Although decoupling intensifies global tensions, the presence of multilateral organizations and the complexity of global supply chains act as a natural moderator, making dialogue and cooperation a possibility. These mechanisms help mitigate the negative impacts of a potential economic Cold War and favor global interdependence, thus preventing a complete rupture between the two powers (IMF, 2024).
4.3. Economic Reorientation
With increasing trade tensions, the Regional Comprehensive Economic Partnership (RCEP), which includes 15 Asia-Pacific countries and represents 30% of the world's population and 29% of global GDP, is central to this strategy (China Daily, 2024). The agreement facilitates trade and intra-regional investment, reduces tariffs, and promotes economic cooperation, providing China a dynamic alternative market and strengthening its role as an economic leader in Asia, acting as a counterbalance to U.S. power in the region. In 2022, intra-regional trade within RCEP grew by 9.3%, totaling $6 trillion, or about 28.7% of global trade, which decreases China’s vulnerability to U.S. protectionist policies (Government of China, 2024).
The Belt and Road Initiative (BRI) has also been essential, with over $4 trillion invested in global infrastructure, including projects in Africa, Asia, and Europe. Trade with Africa, for example, reached $200 billion in 2020, and China has increased its presence in the European Union through investment agreements (Asia Society, 2024). Chinese exports to emerging markets grew by 15.1% in 2021, reflecting the diversification of supply chains and the strengthening of relations with Asia and Latin America. These initiatives help China minimize the effects of decoupling from the U.S. and consolidate its economic leadership (Council of Foreign Affairs, 2024).

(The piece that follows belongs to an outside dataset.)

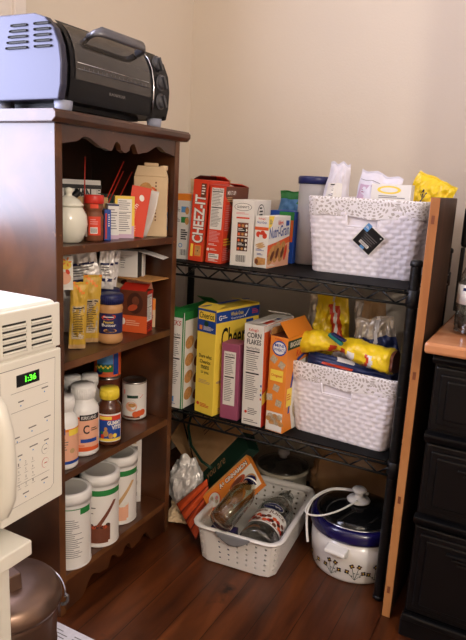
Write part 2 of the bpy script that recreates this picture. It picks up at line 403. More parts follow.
for k in range(16): b.tube([(fx(.086)+.003,1.02+k*.014,.086),(fx(.092)+.003,1.02+k*.014,.092)],.0006,'gunmetal',6)
b.build('wire_rack', to)
b=MB(); strip(b,1.264,1.320,.030,.176,'toaster_black',.003); b.tube([(fx(z)+.003,1.262,z) for z in (.04,.07,.1,.13,.155,.17)],.0022,'chrome',6); b.build('control_panel', to)
for z in (.062,.105,.148):
    x=fx(z)+.003; b=MB(); b.T=Matrix.Translation((x,1.291,z)) @ Matrix.Rotation(PI/2,4,'Y')
    b.lathe([(.019,0),(.019,.002),(.015,.003),(.014,.008),(.012,.010),(0,.010)],24,'knobgrey'); b.T=Matrix.Translation((x+.008,1.291,z)) @ Matrix.Rotation(.5,4,'X')
    b.box(0,.008,-.0035,.0035,-.015,.015,'knobgrey'); b.build('knob', to, .001)
b=MB()   # U-shaped handle
def hx(y,z,o): return (fx(z)+o,y,z)
P=[hx(1.058,.160,.004),hx(1.056,.165,.030),hx(1.066,.168,.044),hx(1.20,.168,.046),hx(1.213,.164,.034),hx(1.214,.155,.004)]
b.tube(P,[.009,.010,.012,.012,.010,.009],'gunmetal',10,flat=.62); b.build('handle', to)
for (x,y) in ((-.925,.985),(-.925,1.300),(-1.10,.985),(-1.10,1.300)):
    b=MB(); b.lathe([(.013,0),(.017,.006),(.019,.023)],16,'foot',cx=x,cy=y); b.build('foot', to)
b=MB(); b.box(-1.10,-.96,1.02,1.28,.014,.024,'black'); b.build('crumb_tray', to)

# ------------------------------------------------------------------ microwave and its cart
MX=-.600
mw = thing('microwave', 'cream microwave oven with vents, keypad and green clock reading 1:36', 'microwave', (0,0,0))
b=MB(); b.box(-.955,MX-.004,.13,.630,.533,.832,'cream'); b.build('body', mw, .010, 4)
b=MB()
b.box(MX-.006,MX,.13,.629,.766,.828,'cream')
F=Face(b, lambda u,v,l:(MX+l,u,v))
for i in range(5):
    z=.812-.0085*i
    for (a,c) in ((.575,.612),(.527,.566),(.479,.518),(.43,.47)):
        F.rect(a,z-.0022,c-a,.0027,'slot',1)
        b.prism([(MX,z-.006),(MX+.0022,z-.0045),(MX,z-.0028)],a,c,'cream','y')
b.build('vent_grille', mw, .002)
b=MB(); b.box(MX-.006,MX+.001,.515,.629,.535,.763,'cream'); F=Face(b, lambda u,v,l:(MX+.001+l,u,v))
F.quad([(.520,.5565),(.604,.5565),(.611,.562),(.617,.752),(.520,.752)],'ink2',1); F.quad([(.520,.5572),(.6035,.5572),(.610,.5622),(.6162,.7512),(.520,.7512)],'cream_panel',2)
F.rect(.546,.7255,.0405,.0165,'black',3); F.text('1:36',.561,.7298,.019,.0085,'digit',4,.01)
for (u,v,t,w) in ((.590,.712,'COOK',.012),(.548,.704,'CODE',.010),(.594,.668,'POWER',.012),(.565,.662,'DEFROST',.014),(.541,.655,'TIME',.008),(.566,.634,'REHEAT',.015),(.593,.634,'ADD',.009),(.545,.628,'TIMER',.008),(.586,.576,'OPEN',.013),(.552,.570,'CLOCK',.011)):
    F.rect(u,v,w,.0018,'ink2',3); F.rect(u+w*.35,v-.006,.002,.002,'ltblue',3)
for r in range(4):
    for c in range(3): F.text(str((r*3+c+1)%11),.545+.0125*c,.614-.0105*r,.0018,.0045,'ink2',3); F.rect(.5435+.0125*c,.6115-.0105*r,.006,.0005,'ink2',3)
for z in (.692,.7185,.5865,.648): F.rect(.536,z,.066,.0005,'ink2',3)
for z,m in ((.622,'ink2'),(.601,'redd')):
    F.oval(.5945,z,.0066,.0075,m,3); F.oval(.5945,z,.0062,.0071,'cream_panel',4); F.rect(.5915,z-.0006,.006,.0012,m,5)
b.build('control_panel', mw, .002)
b=MB(); b.box(MX-.006,MX+.002,.132,.512,.535,.763,'cream'); F=Face(b, lambda u,v,l:(MX+.002+l,u,v)); F.rect(.17,.57,.26,.16,'dglass',1)
hd=b.build('door', mw, .003)
b=MB(); b.tube([(MX+.002,.507,.725),(MX+.012,.507,.712),(MX+.020,.508,.68),(MX+.023,.508,.63),(MX+.020,.508,.59),(MX+.012,.507,.568),(MX+.002,.507,.558)],[.008,.011,.012,.012,.012,.011,.008],'cream',12); b.build('handle', hd)
for y in (.16,.50):
    for x in (-.66,-.92):
        b=MB(); b.lathe([(.010,.517),(.012,.534)],12,'black',cx=x,cy=y); b.build('foot', mw)
ct = thing('kitchen_cart', 'cream-painted cart with a thick top, carrying the microwave', 'cart', (0,0,0))
b=MB(); b.box(-1.10,-.570,.02,.540,.495,.517,'cream'); b.build('top', ct, .002)
b=MB(); b.box(-1.08,-.592,.04,.520,.06,.495,'cream'); b.build('body', ct, .002)
b=MB(); b.box(-.592,-.588,.06,.50,.09,.47,'cream'); d=b.build('door', ct, .002)
b=MB(); b.tube([(-.588,.10,.33),(-.575,.10,.33),(-.575,.10,.25),(-.588,.10,.25)],.004,'steel',8); b.build('handle', d)
for x in (-1.04,-.63):
    for y in (.08,.48): b=MB(); b.box(x-.02,x+.02,y-.02,y+.02,0,.06,'cream'); b.build('leg', ct, .002)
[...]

Furthermore, China’s expansion into Africa not only provides new markets but also vital sources of raw materials, such as minerals and energy resources, which diversify its options and reduce its vulnerability to trade blockades. By investing in infrastructure on the continent, China positions itself as an economic and diplomatic leader in Africa, fostering partnerships that extend beyond trade to include technology and sustainable development (Chen, 2024).
In Europe, China has adopted a selective partnership approach, focusing on countries with interests in technology, innovation, and sustainable development. Although the European Union is cautious about China on issues like security and human rights, trade and investment remain essential. China is a key partner for Europe, and its investments in infrastructure contribute to regional development and enhance its influence. This diversification also allows China to reduce the risks associated with decoupling from the U.S., maintaining access to developed markets and advanced technologies, key factors for its economic growth (Asia House, 2020).

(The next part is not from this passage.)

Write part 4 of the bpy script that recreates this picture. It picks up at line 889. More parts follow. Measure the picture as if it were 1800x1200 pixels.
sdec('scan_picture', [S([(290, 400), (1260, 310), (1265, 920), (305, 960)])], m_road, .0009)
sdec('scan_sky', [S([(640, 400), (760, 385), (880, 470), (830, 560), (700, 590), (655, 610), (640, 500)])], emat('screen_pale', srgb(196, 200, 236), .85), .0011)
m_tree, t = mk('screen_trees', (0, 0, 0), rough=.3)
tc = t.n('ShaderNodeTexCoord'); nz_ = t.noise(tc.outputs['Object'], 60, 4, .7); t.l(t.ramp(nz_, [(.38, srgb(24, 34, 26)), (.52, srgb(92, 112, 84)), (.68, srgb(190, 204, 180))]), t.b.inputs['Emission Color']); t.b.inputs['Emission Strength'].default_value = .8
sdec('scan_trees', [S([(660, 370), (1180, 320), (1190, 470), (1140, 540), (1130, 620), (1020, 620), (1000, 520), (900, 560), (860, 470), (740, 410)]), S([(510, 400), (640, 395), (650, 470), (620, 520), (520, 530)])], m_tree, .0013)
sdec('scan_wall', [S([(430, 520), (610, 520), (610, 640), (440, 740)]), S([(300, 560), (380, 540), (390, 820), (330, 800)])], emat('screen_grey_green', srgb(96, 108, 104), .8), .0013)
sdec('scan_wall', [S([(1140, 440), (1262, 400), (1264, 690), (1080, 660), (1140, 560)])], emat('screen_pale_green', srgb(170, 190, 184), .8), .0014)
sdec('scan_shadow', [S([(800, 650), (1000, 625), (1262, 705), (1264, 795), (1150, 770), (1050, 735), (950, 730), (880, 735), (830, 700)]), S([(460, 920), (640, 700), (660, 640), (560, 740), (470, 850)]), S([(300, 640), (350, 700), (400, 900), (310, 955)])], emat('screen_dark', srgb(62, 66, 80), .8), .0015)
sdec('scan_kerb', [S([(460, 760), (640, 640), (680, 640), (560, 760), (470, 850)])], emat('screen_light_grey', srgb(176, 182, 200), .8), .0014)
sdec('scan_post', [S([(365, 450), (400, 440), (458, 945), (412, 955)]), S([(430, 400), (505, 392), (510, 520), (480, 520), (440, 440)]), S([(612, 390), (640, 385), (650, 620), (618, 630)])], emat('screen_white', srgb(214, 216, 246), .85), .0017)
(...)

Continuing this, the European Union (EU) and the Association of Southeast Asian Nations (ASEAN) play important roles in mediating tensions between China and the United States. The EU, though critical of China on human rights and security issues, remains one of China’s largest trade partners, with trade totaling $709 billion in 2020, and seeks to promote a rule-based international system through organizations like the WTO. ASEAN, comprising ten countries, maintains a neutral stance, favoring regional stability and promoting economic integration with China through RCEP. Both blocs aim to protect their economic interests and prevent the fragmentation of global trade, promoting multilateralism and cooperation (ERIA, 2024).
5. Is the decoupling complete or partial?

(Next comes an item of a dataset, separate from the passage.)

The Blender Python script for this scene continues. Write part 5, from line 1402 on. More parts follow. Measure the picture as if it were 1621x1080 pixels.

In conclusion, while the U.S. and China decoupling process reflects rising economic tensions, full separation remains unlikely due to the deep interdependence of global markets. China has worked to diversify its economic partnerships, investing in initiatives like RCEP and the Belt and Road Initiative (BRI), aiming to reduce reliance on the U.S. market. However, global supply chains and international organizations, such as the EU and ASEAN, continue to moderate this process. Both countries’ economies are tightly connected, and the global value chain’s complexity makes total decoupling costly and difficult. Consequently, despite the competition, the U.S. and China will remain intertwined in the global economic system, with cooperation still playing a crucial role (Asia House, 2020).